Abstract
The Fourier spectrum proves to be very complicated, but it can be simplified somewhat by manipulating the data. Linearity is an important factor in spectral analysis; if a nonlinear transformation, such as rectification or hard limiting, is applied to a signal, the spectrum gets messy.
As a philosophical principle, suppose that you subject an observed time series to a nonlinear back-transformation that you guess, and the resulting spectrum becomes simpler than it was before. Does that not imply that the original observations were to some extent contaminated by a previously unsuspected nonlinearity and that removal of the nonlinearity brings the data into a form that is closer to the underlying reality?

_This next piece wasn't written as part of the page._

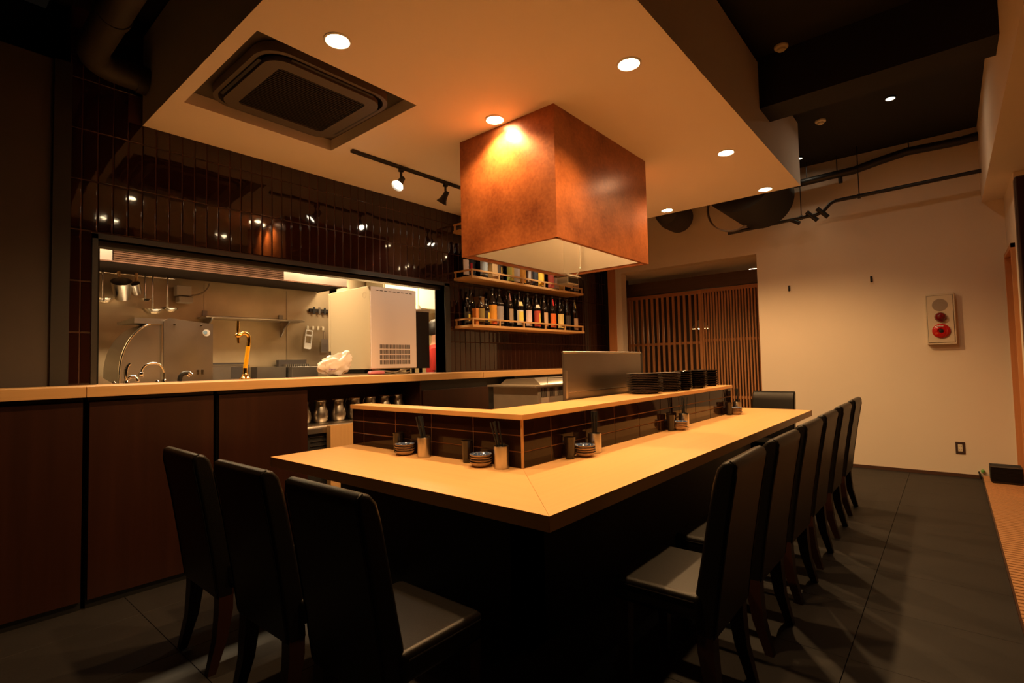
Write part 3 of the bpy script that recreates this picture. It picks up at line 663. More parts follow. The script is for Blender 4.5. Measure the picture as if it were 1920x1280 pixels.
UP = [(4.09, 4.14, 'bottle with white and pink label at the hatch end, upper shelf', dict(lab=(.80, .70, .62), lz=(.03, .20), tagc=(.55, .5, .42), tagz=(.27, .295), span=.9)),
      (4.185, 4.13, 'black bottle with red block and white brushed character beside the grey-blue label', dict(lab=(.015, .012, .012), second=((.62, .02, .03), .7, -.25, .04, .05), lz=(.02, .22), ink='white', marks=2)),
      (4.275, 4.02, 'bottle with grey-blue label and paper shoulder tag, upper shelf', dict(lab=(.30, .33, .34), lz=(.03, .19), tagc=(.55, .44, .33), tagz=(.26, .31))),
      (4.362, 4.09, 'bottle with mustard yellow label beside the plain wooden box, upper shelf', dict(lab=(.72, .52, .06), lz=(.04, .22), H_=.36, r=.045, kind='short', marks=2)),
      (4.55, 4.04, 'black bottle with thin gold picture label after the wooden box', dict(lab=(.05, .03, .02), second=((.50, .32, .05), .1, .5, .06, .06), lz=(.03, .22))),
      (4.66, 4.12, 'black bottle with red block and white character beside the yellow-green label', dict(lab=(.015, .012, .012), second=((.62, .02, .03), .7, -.25, .04, .08), lz=(.02, .22), ink='white', marks=2)),
      (4.75, 4.03, 'bottle with yellow-green wraparound label on the upper shelf', dict(lab=(.62, .68, .18), second=((.84, .64, .14), .3, 1.3, .02, .02), lz=(.02, .25), span=1.5)),
      (4.865, 4.03, 'bottle with white and light blue wraparound label', dict(lab=(.74, .76, .78), lz=(.02, .25), span=1.5)),
      (4.985, 4.03, 'bottle with wide golden orange wraparound label, upper shelf', dict(lab=(.84, .44, .07), lz=(.02, .255), span=1.5)),
      (5.115, 4.03, 'bottle with brown and silver label, upper shelf', dict(lab=(.10, .055, .035), second=((.45, .42, .40), .9, -.2, .02, .02), lz=(.02, .24))),
      (5.235, 4.03, 'bottle with dark navy label near the shelf middle', dict(lab=(.02, .022, .03), lz=(.02, .24), ink='tan_grey')),
      (5.36, 4.03, 'bottle with deep yellow label after the navy one', dict(lab=(.84, .52, .05), lz=(.02, .25), span=1.4)),
      (5.465, 4.10, 'bottle with khaki label beside the pink one', dict(lab=(.55, .38, .14), lz=(.04, .25))),
      (5.59, 4.03, 'bottle with salmon pink wraparound label', dict(lab=(.80, .20, .18), lz=(.02, .245), span=1.5, second=((.82, .62, .5), .2, 1.1, .15, .02), marks=1)),
      (5.71, 4.04, 'bottle with plain grey label near the hanging work lamp', dict(lab=(.48, .40, .34), lz=(.02, .24), marks=1)),
      (5.85, 4.05, 'bottle with ochre label partly behind the work lamp', dict(lab=(.55, .34, .06), lz=(.02, .2))),
      (5.98, 4.13, 'plain black bottle behind the work lamp', {}), (6.08, 4.06, 'black bottle with small cream label, second from the passage end, upper shelf', dict(lab=(.6, .5, .4), lz=(.04, .16), span=.6)),
      (6.185, 4.03, 'bottle with grey-brown label at the passage end, upper shelf', dict(lab=(.34, .27, .2), lz=(.03, .18), marks=2))]
for x, y, lab_, kw_ in UP: bottle(x, y, ZU, lab_, group=G2, **kw_)
carton(4.455, 4.04, ZU, .085, .085, .36, 'upright plain wooden box standing between bottles on the upper shelf', 'plain_box', G2)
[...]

In support of this principle, I have derectified the sunspot series and the spectrum immediately simplifies. This move could be important to people looking for a correlation between the solar cycle and a tropospheric phenomenon, such as some parameter of the weather.
There is a clear solar-cycle effect on the density of ionospheric ionization, on auroral frequency, and on terrestrial magnetic variations, but although several meteorological connections have been claimed, none has met with general acceptance. If there was a faint 22-year effect present in the weather, driven by the solar cycle, then it would be better detectable by correlating against the derectified data series. (Bear in mind that the "11-year" cycle varies in length from 8 to 14 years, so correlation is likely to be far more sensitive than looking for a spectral peak.)
A second nonlinearity was guessed by assuming that a sine component from the underlying oscillator appears in the observations as the nth power of the sine. An analytic method for deducing n gives a value 3/2. When the derectified series is raised to the 2/3 power, the spectrum again simplifies.
A third nonlinearity has to do with the statistical result that the ratio of rise time of an 11-year "semicycle" to fall time varies inversely as the peak sunspot number of that cycle. This effect can be partially canceled by a nasty amplitude-dependent shearing distortion.
Plausible physical conjectures can be given for all three of these nonlinearities. The basic technique can be recommended for consideration by anyone that has data series to study.